Wandering in Gulshan – Fri 22 Jan

I need a walk and head for Gulshan, round the lake, past the local man suckling his cows, training an udder teat to the mouth of a fawn calf.  Around the bend past a team of beggars who cannot walk and get around on their hands and bottoms, outside the US embassy.  I give them 100 taka, nothing, but they’re thankful enough.  The apartment blocks are smart, labourers linger amid piles of sand, chatting around shovels.  On Gulshan avenue there is the compound of the Australian High Commission.  Cameras everywhere, security bollards and armed guards.  Border patrol on tour.  The German embassy has even higher walls, a gothic flourish in their intruder repellent spikes.  Security guards on the pavement share a laugh.

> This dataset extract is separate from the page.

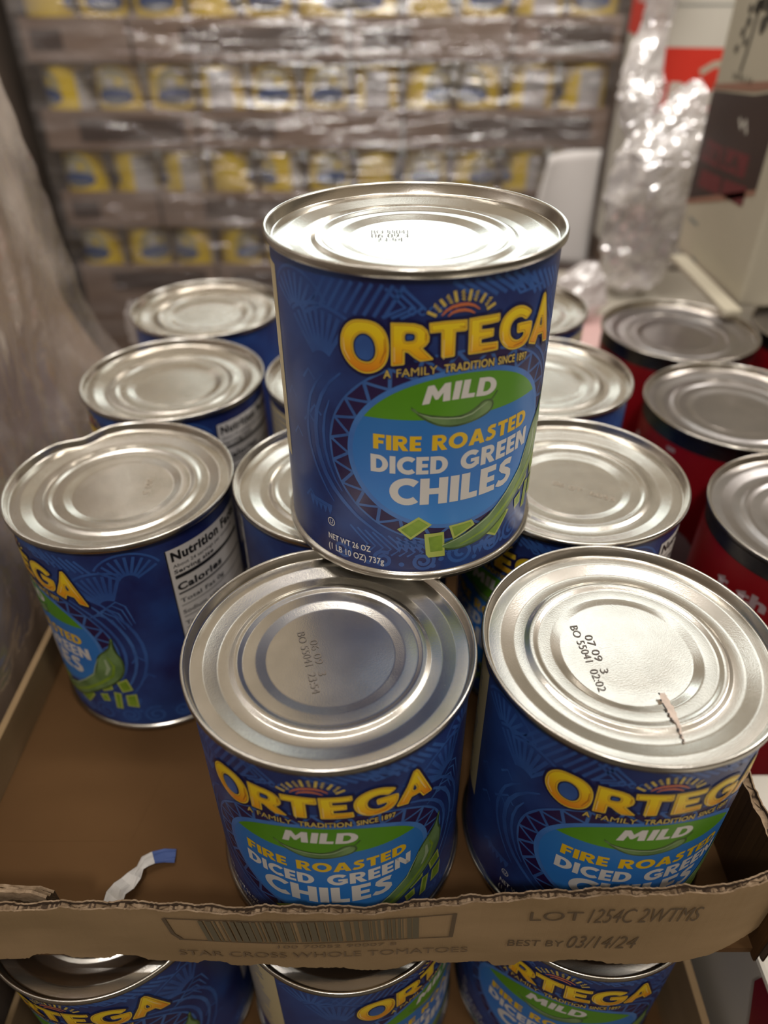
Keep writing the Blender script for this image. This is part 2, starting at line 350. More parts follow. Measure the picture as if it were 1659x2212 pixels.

At Gulshan circle a woman (I think) is curled inside a shawl on a wooden barrow, as if she has been folded into place.  A bowl is placed in front of her, for money.  I think to myself, I only have large notes, and walk on vaguely into the ruck of the circle – a hub of upscale Dhaka, 200m from our flag up the road – and a woman, emaciated, carrying a small boy, beseeches me, ‘taka, taka’, I give her 100, and she comes after me, unsatisfied, grabs my arm.  A rickshaw man offers the seat of his vehicle.  I hop in and the woman follows me, showing me her boy’s nether regions.  I’m not sure whether he’s sick – very probably – or she’s looking to finance a circumcision.  Three weeks here and I’ve not been hassled, this woman wants some money.  The rickshaw man quickens and she keeps pace.  I relent and offer 500 taka – 7 whole dollars – and she snatches it as soon as I reach in her direction.  Her hands move quick and clean, with the snap of need, and she darts away.

The rickshaw pulls over the bridge by the calm of Gulshan lake, I ask the rider to stop, relieved and now distracted by an American Express ad – ‘now in Bangladesh’ it trumpets.  Dhaka moves on, one moment zips into the next.  Around the lake, along ‘United Nations Road’, with a park full of marigold gardens, family groups and young lovers.  The embassies of the Maldives, Malaysia and even ‘the State of Palestine’ whiz by.  This is the height of affluence in these parts: Badihara.  The grandeur and quiet of these streets is mocked by the rest of the town.  A sign reminds ‘locals’ that all lessees must keep the peace and not disturb other residents.  A flower nursery of full, vibrant flowers follows, near the ‘plot reserved for the embassy for Kuwait’.

Back on Kemal Ataturk avenue, we turn right past a leafless tree whose dead branches two boys are pruning high above the road.  In the distance, bollards and soldiers protect the anomaly of the suburb.  Past the Canadian embassy and we stop at the lights, to be greeted by an amputee on crutches and her mum.  To stop in traffic is to be asked for money, straight up, or in exchange for popcorn, nuts or posies.  This pair just wants money.  I have only 500 taka notes on me, and I feel ridiculous even pausing, and give them a note.  The same snap of the wrist and the money is gone.  But the mother is delighted.  As happy as I’m guilty.  Back into Gulshan II Circle and into the bazaar, with the waiting rickshaw riders and the banana sellers, the men tending ‘Italian shops’ with signs selling everything, everywhere, from phones to Pizza Hut.  We stop again, next to a flash new van full of men in punjabis and kufis.  I wait.

It’s a girl with stickers, cartoon characters.  ‘Leg be ne’ (I don’t need) I say, thinking, ‘She looks well enough.  Where does this stop?’.  She persists, but keeps her distance.   ‘Sorry’.  Another girl, a little older, comes up, with the same routine.  Then a boy appears, ‘Mister!’.  I say, ‘Sorry’ again.  He says, ‘Ok.  Next time?’.  I say ‘Next time’, lying as we always do with that phrase.  And the first girl returns and joins in, ‘Next time.  Promise?’  I nod, hoping the traffic will move.  They move back to the kerb and sit with a woman, their mum I suppose.  I watch them.

The traffic sits and I call them back. ‘Salam’ I sing out across two lanes.  The boy returns, and takes a 500 taka note.  I make a circle motion, pointing at his sisters and he nods, ‘Share, share’.  The three of them head off, barely stopping to show mum the note, and race into the crowd.  I head on into Banani.  An eagle sweeps about ten metres overhead, and I ask the man to stop.  I have spent 1600 taka on the street, and pay him 500 taka – well over the odds, and he’s deeply grateful.  I then go shopping for clothes, and get a shirt, trousers and jacket, for 4000 taka.  All made in Bangladesh.